Was bedeutet das im Einzelnen?
Das AÜG stellt seit 2004 unverändert nur eine Anforderung: Eine vereinbarte Provision muss angemessen sein. Kriterien hierfür nennt das AÜG nicht und überlässt damit die Beurteilung den hierfür zuständigen ordentlichen Gerichten. Der von der Rechtsprechung seither entwickelte Dreiklang gilt als „Faustformel“ grundsätzlich unverändert fort.
Hiernach ist eine Vermittlungsvergütung angemessen, wenn sie
- maximal zwei beim Entleiher gezahlte Bruttomonatsgehälter (zzgl. USt.) beträgt,
- sich zeitratierlich während des Einsatzes – mindestens quartalsweise – reduziert und
- sich auf den vorangegangenen Einsatz eines Leiharbeitnehmers von bis zu 12 Monaten beschränkt; war der Leiharbeitnehmer 12 Monate oder länger beim Entleiher tätig, darf keine Vermittlungsprovision anfallen.
Achtung: eine Verkürzung dieses Zeitraums angesichts der AÜG-Reform in 2017 ist nicht ausgeschlossen, siehe weiter unten.
Es lohnt sich, einen erneuten Blick auf die oben genannten Voraussetzungen zu werfen.
Rechtliche Ausgangslage und Konkretisierung durch die Rechtsprechung
Rechtlicher Ausgangspunkt war und ist § 9 Abs. 1 Nr. 3 AÜG. Er untersagt Vereinbarungen, die es dem Entleiher verbieten, den Leiharbeitnehmer einzustellen, nachdem er sein Arbeitsverhältnis zum Verleiher ordnungsgemäß (d.h. ohne Vertragsbruch zu begehen) beendet hat. Eine angemessene Vergütung für eine Vermittlung des Leiharbeitnehmers an den Entleiher schließt sie jedoch ausdrücklich nicht aus.
Mit dieser Verbot-Ausnahme-Regelung bezweckt der Gesetzgeber insbesondere den Schutz des Leiharbeitnehmers in seinem Grundrecht auf freie Wahl des Arbeitsplatzes, Art. 12 Abs. 1 GG. Eine Vermittlungsprovision darf den – auch sozialpolitisch erwünschten – Wechsel in ein „normales Arbeitsverhältnis“ nicht erschweren, indem die Übernahme des Leiharbeitnehmers für den Entleiher finanziell unattraktiv wird.

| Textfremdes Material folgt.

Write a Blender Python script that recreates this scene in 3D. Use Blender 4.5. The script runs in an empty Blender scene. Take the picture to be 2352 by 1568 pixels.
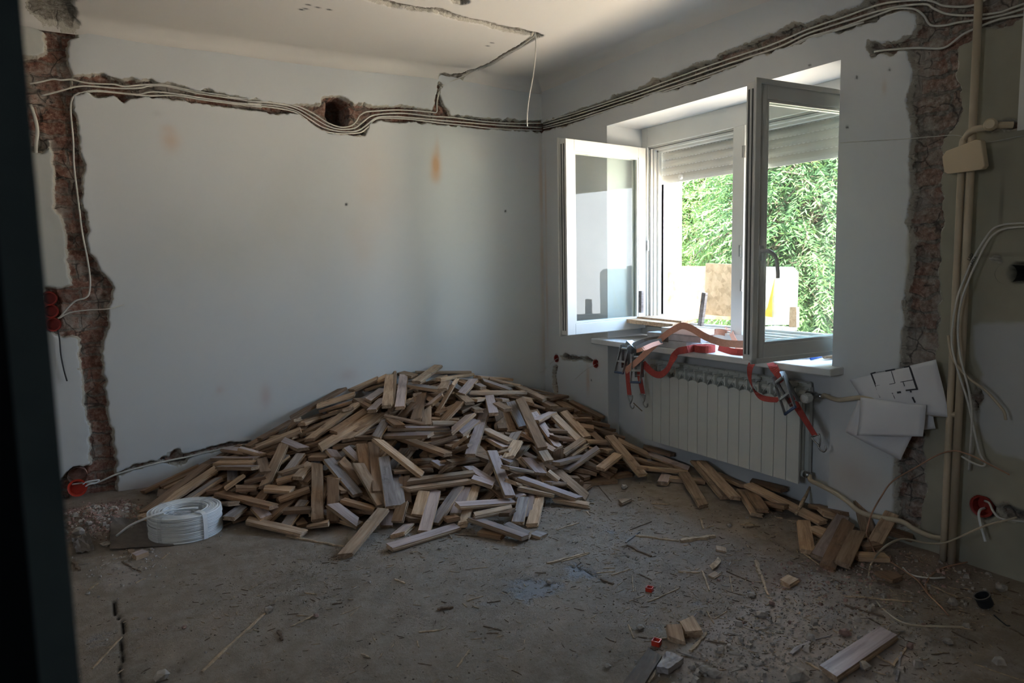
import bpy, math, random
import numpy as np
from mathutils import Vector, Matrix
random.seed(7); RNG = np.random.default_rng(11)
C = bpy.context.scene.collection; SC = bpy.context.scene

# ------------------------------------------------------------ camera
FPX = 1640.0; EYE = np.array([0.0, 0.0, 1.30])
YAW, PITCH, ROLL = 0.535037, -0.106575, -0.019010
fw = np.array([math.sin(YAW)*math.cos(PITCH), math.cos(YAW)*math.cos(PITCH), math.sin(PITCH)])
rt = np.cross(fw, [0, 0, 1.0]); rt /= np.linalg.norm(rt); up = np.cross(rt, fw)
RT = rt*math.cos(ROLL)+up*math.sin(ROLL); UP = np.cross(RT, fw); BK = -fw
cam = bpy.data.cameras.new('camera'); camo = bpy.data.objects.new('camera', cam); C.objects.link(camo)
cam.sensor_width = 36.0; cam.lens = FPX/2352*36; cam.clip_start = 0.05; cam.clip_end = 300
camo.matrix_world = Matrix(((RT[0], UP[0], BK[0], EYE[0]), (RT[1], UP[1], BK[1], EYE[1]), (RT[2], UP[2], BK[2], EYE[2]), (0, 0, 0, 1)))
cam.dof.use_dof = True; cam.dof.focus_distance = 3.9; cam.dof.aperture_fstop = 4.5
SC.camera = camo

# ------------------------------------------------------------ daylight
SC.view_settings.view_transform = 'Standard'; SC.view_settings.look = 'None'
SC.view_settings.gamma = 1.0; SC.view_settings.use_curve_mapping = False
SC.view_settings.exposure = 3.4
SC.cycles.use_denoising = True
SC.cycles.max_bounces = 7; SC.cycles.diffuse_bounces = 5; SC.cycles.transparent_max_bounces = 10
SC.cycles.sample_clamp_indirect = 4.0
SC.cycles.use_adaptive_sampling = True; SC.cycles.adaptive_threshold = 0.03
wd = bpy.data.worlds.new('daylight'); SC.world = wd; wd.use_nodes = True
nt = wd.node_tree; nt.nodes.clear()
wo = nt.nodes.new('ShaderNodeOutputWorld'); wb = nt.nodes.new('ShaderNodeBackground')
tc = nt.nodes.new('ShaderNodeTexCoord'); sp = nt.nodes.new('ShaderNodeSeparateXYZ'); cr = nt.nodes.new('ShaderNodeValToRGB')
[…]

Die Praxis hatte vor diesem Hintergrund schon frühzeitig unterschiedliche Ausgestaltungsformen für Vermittlungsprovisionen entwickelt. Erfreulich klar hat sich der BGH bereits in einem Grundsatzurteil vom 10. November 2011 – Az. III ZR 77/11 hierzu positioniert. Während er zunächst noch recht unbestimmt die Kriterien für die Angemessenheit herausarbeitete – Dauer des vorangegangenen Verleihs, Höhe des Wertes der Leihe, Aufwand des Verleihers für die Gewinnung eines vergleichbaren Arbeitnehmers –, folgerte er hieraus eine „abstrakt generelle Vergütungsordnung“, nach der er jedenfalls die folgende Provisionsstaffelung als angemessen bewertet:
Dauer des Einsatzes | Höhe der Vermittlungsprovision |
< 3 Monate | 2,0 Bruttomonatsentgelte zzgl. USt. |
< 6 Monate | 1,5 Bruttomonatsentgelte zzgl. USt. |
< 9 Monate | 1,0 Bruttomonatsentgelte zzgl. USt. |
< 12 Monate | 0,5 Bruttomonatsentgelte zzgl. USt. |
12 Monate und mehr | 0 |
Maßgeblich sei hierbei das vom Entleiher im mit dem Leiharbeitnehmer neu begründeten Arbeitsverhältnis gezahlte Bruttomonatsentgelt.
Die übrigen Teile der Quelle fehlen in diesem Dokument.